• **Aim of the task**: Print, exactly as they stand, the lines from the start of the listing to the line containing "rnd = random.Random(7)", inclusive.

— start Raw data —

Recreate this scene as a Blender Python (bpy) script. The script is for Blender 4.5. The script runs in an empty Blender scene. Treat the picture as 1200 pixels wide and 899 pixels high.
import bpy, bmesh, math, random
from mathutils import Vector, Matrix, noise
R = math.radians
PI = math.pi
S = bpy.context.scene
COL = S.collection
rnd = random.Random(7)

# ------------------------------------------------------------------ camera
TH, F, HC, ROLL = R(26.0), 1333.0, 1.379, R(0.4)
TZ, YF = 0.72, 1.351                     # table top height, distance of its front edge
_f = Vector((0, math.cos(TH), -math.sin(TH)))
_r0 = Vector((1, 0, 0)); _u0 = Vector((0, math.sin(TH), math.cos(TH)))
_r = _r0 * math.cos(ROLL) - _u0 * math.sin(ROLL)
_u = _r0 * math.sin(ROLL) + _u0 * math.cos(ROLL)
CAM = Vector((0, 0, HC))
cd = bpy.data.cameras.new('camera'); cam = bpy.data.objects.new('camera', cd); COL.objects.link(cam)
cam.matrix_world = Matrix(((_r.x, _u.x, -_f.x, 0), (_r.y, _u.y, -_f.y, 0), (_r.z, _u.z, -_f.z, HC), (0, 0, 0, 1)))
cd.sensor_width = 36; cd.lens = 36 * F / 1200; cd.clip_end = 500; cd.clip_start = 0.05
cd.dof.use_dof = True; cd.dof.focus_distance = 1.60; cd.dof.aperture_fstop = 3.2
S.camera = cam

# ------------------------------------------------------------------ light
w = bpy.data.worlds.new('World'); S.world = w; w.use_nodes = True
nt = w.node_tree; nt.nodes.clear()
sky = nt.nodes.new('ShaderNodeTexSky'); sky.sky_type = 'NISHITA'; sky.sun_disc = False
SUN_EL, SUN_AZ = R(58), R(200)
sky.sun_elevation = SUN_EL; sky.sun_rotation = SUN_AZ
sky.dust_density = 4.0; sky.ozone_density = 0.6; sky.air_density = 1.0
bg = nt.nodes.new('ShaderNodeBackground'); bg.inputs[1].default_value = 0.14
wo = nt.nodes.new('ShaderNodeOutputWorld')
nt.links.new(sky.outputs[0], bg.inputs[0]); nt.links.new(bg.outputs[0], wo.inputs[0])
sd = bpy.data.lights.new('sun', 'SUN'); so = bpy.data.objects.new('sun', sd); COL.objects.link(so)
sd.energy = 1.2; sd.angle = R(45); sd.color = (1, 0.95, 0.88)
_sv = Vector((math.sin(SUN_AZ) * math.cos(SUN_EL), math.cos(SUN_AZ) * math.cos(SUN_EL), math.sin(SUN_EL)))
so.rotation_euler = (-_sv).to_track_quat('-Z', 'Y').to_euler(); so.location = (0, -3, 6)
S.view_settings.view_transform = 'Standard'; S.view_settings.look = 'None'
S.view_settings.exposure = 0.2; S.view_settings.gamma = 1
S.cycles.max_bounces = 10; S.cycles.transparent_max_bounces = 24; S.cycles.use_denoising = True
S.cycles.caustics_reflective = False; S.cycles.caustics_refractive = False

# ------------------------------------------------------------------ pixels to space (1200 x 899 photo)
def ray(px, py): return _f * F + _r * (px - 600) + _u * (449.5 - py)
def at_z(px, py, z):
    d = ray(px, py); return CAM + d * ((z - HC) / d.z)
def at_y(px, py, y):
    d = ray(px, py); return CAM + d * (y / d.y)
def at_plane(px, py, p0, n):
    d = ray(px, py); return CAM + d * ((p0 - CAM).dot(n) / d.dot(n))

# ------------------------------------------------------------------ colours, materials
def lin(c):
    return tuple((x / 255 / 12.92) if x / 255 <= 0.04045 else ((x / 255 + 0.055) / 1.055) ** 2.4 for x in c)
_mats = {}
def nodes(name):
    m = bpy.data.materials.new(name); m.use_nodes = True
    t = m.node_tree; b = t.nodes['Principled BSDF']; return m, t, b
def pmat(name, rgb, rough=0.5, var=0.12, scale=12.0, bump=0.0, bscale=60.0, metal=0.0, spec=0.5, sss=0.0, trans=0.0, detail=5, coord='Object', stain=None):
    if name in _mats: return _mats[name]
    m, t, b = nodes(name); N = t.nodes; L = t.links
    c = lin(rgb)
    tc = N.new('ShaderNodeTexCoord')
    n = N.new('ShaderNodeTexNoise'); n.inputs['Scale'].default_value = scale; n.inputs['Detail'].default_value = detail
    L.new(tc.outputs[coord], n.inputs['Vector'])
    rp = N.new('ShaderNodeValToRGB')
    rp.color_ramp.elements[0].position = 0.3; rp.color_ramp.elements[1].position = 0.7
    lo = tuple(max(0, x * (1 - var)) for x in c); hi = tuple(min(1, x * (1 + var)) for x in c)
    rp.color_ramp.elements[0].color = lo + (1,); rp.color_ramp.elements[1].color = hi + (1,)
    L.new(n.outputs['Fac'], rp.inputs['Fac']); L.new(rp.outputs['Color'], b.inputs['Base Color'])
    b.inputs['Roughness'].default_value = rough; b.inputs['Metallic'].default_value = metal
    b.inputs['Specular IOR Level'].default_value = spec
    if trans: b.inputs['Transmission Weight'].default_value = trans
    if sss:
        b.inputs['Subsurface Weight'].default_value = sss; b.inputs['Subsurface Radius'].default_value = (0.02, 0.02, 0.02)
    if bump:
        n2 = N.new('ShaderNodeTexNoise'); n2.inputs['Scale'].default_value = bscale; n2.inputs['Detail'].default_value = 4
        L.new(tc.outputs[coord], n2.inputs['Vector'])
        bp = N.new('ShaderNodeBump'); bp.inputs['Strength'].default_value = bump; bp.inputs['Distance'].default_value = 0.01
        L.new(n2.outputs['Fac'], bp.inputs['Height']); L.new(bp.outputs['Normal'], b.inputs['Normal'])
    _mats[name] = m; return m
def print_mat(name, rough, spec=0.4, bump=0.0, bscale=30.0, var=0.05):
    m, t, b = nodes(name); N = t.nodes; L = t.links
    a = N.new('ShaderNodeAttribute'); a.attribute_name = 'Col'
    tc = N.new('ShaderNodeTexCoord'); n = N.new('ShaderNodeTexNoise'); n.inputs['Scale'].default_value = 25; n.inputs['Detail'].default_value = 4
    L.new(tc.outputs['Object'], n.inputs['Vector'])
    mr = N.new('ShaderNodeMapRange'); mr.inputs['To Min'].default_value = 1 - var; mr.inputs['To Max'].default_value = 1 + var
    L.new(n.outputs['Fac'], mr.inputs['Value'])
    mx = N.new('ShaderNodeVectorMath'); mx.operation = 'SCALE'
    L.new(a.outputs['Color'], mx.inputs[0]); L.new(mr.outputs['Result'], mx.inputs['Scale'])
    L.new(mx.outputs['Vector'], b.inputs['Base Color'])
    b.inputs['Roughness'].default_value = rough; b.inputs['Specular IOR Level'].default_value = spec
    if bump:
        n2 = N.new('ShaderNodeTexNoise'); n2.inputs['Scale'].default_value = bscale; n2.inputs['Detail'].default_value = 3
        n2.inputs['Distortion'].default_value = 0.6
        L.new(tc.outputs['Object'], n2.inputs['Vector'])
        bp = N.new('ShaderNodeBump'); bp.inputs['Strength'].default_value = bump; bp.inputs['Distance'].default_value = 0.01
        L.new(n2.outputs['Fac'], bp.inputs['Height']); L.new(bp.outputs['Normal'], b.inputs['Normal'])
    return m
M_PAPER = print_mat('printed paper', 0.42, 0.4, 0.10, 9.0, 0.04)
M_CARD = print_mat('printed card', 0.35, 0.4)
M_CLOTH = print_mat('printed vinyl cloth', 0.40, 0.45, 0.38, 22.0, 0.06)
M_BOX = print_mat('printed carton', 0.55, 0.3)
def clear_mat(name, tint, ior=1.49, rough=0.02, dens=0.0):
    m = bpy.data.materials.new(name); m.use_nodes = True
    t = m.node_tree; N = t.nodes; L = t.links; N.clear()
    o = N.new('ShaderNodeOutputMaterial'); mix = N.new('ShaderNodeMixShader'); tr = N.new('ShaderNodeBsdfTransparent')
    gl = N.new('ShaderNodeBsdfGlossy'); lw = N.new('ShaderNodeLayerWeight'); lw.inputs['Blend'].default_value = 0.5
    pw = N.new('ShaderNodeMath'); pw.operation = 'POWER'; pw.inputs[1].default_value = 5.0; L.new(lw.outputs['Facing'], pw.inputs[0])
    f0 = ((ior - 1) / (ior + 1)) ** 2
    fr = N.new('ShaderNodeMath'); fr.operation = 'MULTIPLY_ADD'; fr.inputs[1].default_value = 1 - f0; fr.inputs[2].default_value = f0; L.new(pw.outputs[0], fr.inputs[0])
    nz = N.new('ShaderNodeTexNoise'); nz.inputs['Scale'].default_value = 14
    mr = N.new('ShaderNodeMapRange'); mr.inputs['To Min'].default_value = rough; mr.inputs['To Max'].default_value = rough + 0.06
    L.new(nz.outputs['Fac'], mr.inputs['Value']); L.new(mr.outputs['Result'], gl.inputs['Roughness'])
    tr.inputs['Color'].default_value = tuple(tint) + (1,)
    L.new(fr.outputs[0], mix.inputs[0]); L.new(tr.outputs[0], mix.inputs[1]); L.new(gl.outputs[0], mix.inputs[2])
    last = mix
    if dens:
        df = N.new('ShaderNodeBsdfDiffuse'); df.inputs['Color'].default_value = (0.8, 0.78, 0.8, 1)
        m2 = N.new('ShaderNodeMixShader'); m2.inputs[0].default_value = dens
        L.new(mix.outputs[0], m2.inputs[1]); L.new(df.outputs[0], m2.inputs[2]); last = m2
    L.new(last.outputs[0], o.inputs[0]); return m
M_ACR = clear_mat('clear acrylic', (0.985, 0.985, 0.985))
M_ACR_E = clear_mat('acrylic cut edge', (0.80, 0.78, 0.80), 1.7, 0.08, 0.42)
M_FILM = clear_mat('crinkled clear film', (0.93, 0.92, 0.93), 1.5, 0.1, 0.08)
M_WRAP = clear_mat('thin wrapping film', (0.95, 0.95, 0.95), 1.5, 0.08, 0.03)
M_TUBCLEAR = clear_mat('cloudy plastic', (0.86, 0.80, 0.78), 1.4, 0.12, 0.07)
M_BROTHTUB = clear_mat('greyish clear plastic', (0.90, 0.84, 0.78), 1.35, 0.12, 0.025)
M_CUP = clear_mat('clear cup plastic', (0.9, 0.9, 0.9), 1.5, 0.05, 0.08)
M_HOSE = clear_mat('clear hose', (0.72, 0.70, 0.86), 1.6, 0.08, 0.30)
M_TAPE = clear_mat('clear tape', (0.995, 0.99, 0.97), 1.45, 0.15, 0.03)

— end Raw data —

• **Reply to the task**:
Recreate this scene as a Blender Python (bpy) script. The script is for Blender 4.5. The script runs in an empty Blender scene. Treat the picture as 1200 pixels wide and 899 pixels high.
import bpy, bmesh, math, random
from mathutils import Vector, Matrix, noise
R = math.radians
PI = math.pi
S = bpy.context.scene
COL = S.collection
rnd = random.Random(7)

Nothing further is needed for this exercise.